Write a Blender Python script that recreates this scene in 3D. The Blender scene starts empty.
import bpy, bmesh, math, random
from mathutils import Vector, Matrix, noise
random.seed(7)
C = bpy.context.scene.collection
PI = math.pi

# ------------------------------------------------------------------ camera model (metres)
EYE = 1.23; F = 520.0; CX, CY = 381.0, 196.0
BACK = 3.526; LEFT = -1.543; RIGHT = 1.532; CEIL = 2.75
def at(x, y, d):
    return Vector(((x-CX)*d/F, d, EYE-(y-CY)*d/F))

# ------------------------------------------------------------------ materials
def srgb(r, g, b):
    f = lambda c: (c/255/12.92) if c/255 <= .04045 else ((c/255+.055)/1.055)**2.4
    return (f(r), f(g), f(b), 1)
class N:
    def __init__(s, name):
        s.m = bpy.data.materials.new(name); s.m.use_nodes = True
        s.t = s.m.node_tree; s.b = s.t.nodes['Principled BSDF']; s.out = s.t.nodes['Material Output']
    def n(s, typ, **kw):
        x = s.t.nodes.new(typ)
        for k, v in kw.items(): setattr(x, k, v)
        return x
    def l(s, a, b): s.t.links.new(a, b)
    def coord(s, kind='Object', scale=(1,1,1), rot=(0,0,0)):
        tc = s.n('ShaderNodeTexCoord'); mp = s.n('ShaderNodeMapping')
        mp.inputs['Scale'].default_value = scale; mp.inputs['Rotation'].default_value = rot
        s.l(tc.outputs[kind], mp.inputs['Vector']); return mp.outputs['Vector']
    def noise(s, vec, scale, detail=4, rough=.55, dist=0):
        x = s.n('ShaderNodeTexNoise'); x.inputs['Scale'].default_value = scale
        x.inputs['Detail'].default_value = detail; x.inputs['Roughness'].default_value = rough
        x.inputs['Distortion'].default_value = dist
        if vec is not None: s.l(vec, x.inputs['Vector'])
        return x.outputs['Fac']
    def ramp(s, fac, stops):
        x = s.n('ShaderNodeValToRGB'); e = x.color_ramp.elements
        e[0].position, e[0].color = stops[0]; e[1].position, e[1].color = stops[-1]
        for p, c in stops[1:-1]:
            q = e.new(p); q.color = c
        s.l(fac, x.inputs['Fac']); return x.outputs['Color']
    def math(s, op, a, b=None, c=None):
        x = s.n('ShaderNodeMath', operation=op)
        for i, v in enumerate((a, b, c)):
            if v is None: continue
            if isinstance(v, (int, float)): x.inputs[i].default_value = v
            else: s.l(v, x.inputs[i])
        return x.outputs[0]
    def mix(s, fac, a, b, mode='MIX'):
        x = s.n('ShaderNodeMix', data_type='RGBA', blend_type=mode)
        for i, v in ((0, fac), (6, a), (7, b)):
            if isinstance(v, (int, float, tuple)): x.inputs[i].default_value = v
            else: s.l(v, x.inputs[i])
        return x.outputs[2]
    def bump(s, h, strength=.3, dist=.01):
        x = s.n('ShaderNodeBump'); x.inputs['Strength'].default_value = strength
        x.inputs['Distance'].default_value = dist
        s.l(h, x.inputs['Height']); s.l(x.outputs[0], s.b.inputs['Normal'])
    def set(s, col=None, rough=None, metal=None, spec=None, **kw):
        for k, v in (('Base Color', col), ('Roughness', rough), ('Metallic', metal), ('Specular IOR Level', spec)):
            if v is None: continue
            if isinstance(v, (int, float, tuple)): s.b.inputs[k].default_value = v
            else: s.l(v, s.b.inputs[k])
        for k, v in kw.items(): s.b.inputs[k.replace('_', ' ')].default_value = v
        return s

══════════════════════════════

■ **What you are asked to do**
Output the full listing without altering anything.

■ **Answer to this problem**
Write a Blender Python script that recreates this scene in 3D. The Blender scene starts empty.
import bpy, bmesh, math, random
from mathutils import Vector, Matrix, noise
random.seed(7)
C = bpy.context.scene.collection
PI = math.pi

# ------------------------------------------------------------------ camera model (metres)
EYE = 1.23; F = 520.0; CX, CY = 381.0, 196.0
BACK = 3.526; LEFT = -1.543; RIGHT = 1.532; CEIL = 2.75
def at(x, y, d):
    return Vector(((x-CX)*d/F, d, EYE-(y-CY)*d/F))

# ------------------------------------------------------------------ materials
def srgb(r, g, b):
    f = lambda c: (c/255/12.92) if c/255 <= .04045 else ((c/255+.055)/1.055)**2.4
    return (f(r), f(g), f(b), 1)
class N:
    def __init__(s, name):
        s.m = bpy.data.materials.new(name); s.m.use_nodes = True
        s.t = s.m.node_tree; s.b = s.t.nodes['Principled BSDF']; s.out = s.t.nodes['Material Output']
    def n(s, typ, **kw):
        x = s.t.nodes.new(typ)
        for k, v in kw.items(): setattr(x, k, v)
        return x
    def l(s, a, b): s.t.links.new(a, b)
    def coord(s, kind='Object', scale=(1,1,1), rot=(0,0,0)):
        tc = s.n('ShaderNodeTexCoord'); mp = s.n('ShaderNodeMapping')
        mp.inputs['Scale'].default_value = scale; mp.inputs['Rotation'].default_value = rot
        s.l(tc.outputs[kind], mp.inputs['Vector']); return mp.outputs['Vector']
    def noise(s, vec, scale, detail=4, rough=.55, dist=0):
        x = s.n('ShaderNodeTexNoise'); x.inputs['Scale'].default_value = scale
        x.inputs['Detail'].default_value = detail; x.inputs['Roughness'].default_value = rough
        x.inputs['Distortion'].default_value = dist
        if vec is not None: s.l(vec, x.inputs['Vector'])
        return x.outputs['Fac']
    def ramp(s, fac, stops):
        x = s.n('ShaderNodeValToRGB'); e = x.color_ramp.elements
        e[0].position, e[0].color = stops[0]; e[1].position, e[1].color = stops[-1]
        for p, c in stops[1:-1]:
            q = e.new(p); q.color = c
        s.l(fac, x.inputs['Fac']); return x.outputs['Color']
    def math(s, op, a, b=None, c=None):
        x = s.n('ShaderNodeMath', operation=op)
        for i, v in enumerate((a, b, c)):
            if v is None: continue
            if isinstance(v, (int, float)): x.inputs[i].default_value = v
            else: s.l(v, x.inputs[i])
        return x.outputs[0]
    def mix(s, fac, a, b, mode='MIX'):
        x = s.n('ShaderNodeMix', data_type='RGBA', blend_type=mode)
        for i, v in ((0, fac), (6, a), (7, b)):
            if isinstance(v, (int, float, tuple)): x.inputs[i].default_value = v
            else: s.l(v, x.inputs[i])
        return x.outputs[2]
    def bump(s, h, strength=.3, dist=.01):
        x = s.n('ShaderNodeBump'); x.inputs['Strength'].default_value = strength
        x.inputs['Distance'].default_value = dist
        s.l(h, x.inputs['Height']); s.l(x.outputs[0], s.b.inputs['Normal'])
    def set(s, col=None, rough=None, metal=None, spec=None, **kw):
        for k, v in (('Base Color', col), ('Roughness', rough), ('Metallic', metal), ('Specular IOR Level', spec)):
            if v is None: continue
            if isinstance(v, (int, float, tuple)): s.b.inputs[k].default_value = v
            else: s.l(v, s.b.inputs[k])
        for k, v in kw.items(): s.b.inputs[k.replace('_', ' ')].default_value = v
        return s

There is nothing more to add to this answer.